- 2023 JINGART
- 2023|06.01 - 06.04
- Beijing Exhibition Center Booth A01
Lin & Lin Gallery is pleased to participate in 2023 JINGART, presenting latest artworks by artists Zhao Zhao, Shen Liang, Xu Hualing, and Liu Shih-Tung. The exhibition shows how artists interpret a diverse contemporary aesthetic in an environment where Chinese and Western culture interact, traces how artists inherit the aesthetic of the past whilst engaging in a dialogue with history from different perspectives and even span the contemporary artistic landscape.

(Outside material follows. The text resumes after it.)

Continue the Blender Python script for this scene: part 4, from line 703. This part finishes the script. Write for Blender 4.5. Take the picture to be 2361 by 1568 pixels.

Zhao Zhao uses a variety of media to transform realistic subject matters and artistic forms, focusing on the relation between individual consciousness and social sphere in which he lives. From multiple perspectives, his paintings fusing traditional and contemporary elements will be compared, and the unique development of his art will be explored. Furthermore, Zhao's philosophical thinking, which is positioned between East and West, will be examined, as will his connection to his own culture. His latest works express the geographical and human characteristics of Xinjiang and Central Asia. The work illustrates a feeling about the past and the present that people have changed, but things have remained the same through distorted expressions, presenting a ghostly shadow.
Shen Liang has been thinking about the issues of tradition and daily life and giving diversified contemporary perspective to traditional Eastern literati painting. In Shen's "repetitive painting" approach, he closely observes daily life and combines the spirit of Chinese ink with the medium and technology of Western art. By layering objects, his work reconstructs a world of imagination through Eastern defacement. That seemingly simple depiction constitutes a certain kind of reality beyond the objects. Shen constantly practices to realize the aesthetic tradition that runs in his veins. At this exhibition, Shen Liang presents a new series of work entitled Tender Grass, in which he depicts blossom of flowers in mild colors, echoing the poetic phrase by a Tang Dynasty poet, "A riot of blooms begins to dazzle the eye.Amid tendergrass the horse hoofs can barely be seen."
Xu Hualing's works are inspired by the youthful images of contemporary women and her daily surroundings. All the time, intricate line and pale colors have always been the distinctive features of Xu's works. She consciously avoids delineating the outlines in traditional Gongbi painting, eliminating the edge lines. Instead, she uses light and shade and purposefully weakens the contrast. The pale colors render the blurring of a faint and misty figure. Xu also places the realism of traditional brushwork and the reality of photographic printing on the same surface enriches the hierarchy of the picture. Through the combination of painting and photography, Xu show the world like a daydream in her eyes.
Liu Shih-Tung's works are based on natural and unnatural fragments of culture material collected from daily life. He dismantles and reconstructs the narrative structure and reality of history and memory by using unique and delicate collage and the aesthetics of creation, forming pictures of life memory. Liu took the images of Chinese antique, and has reorganized time and given them contemporary symbols by applying layers and layers of collage on those objects. At the same time, not only is the painting overflowing with the literati tradition of placing feelings on objects, but a subject-background relationship that belongs to traditional figurative painting also emerges.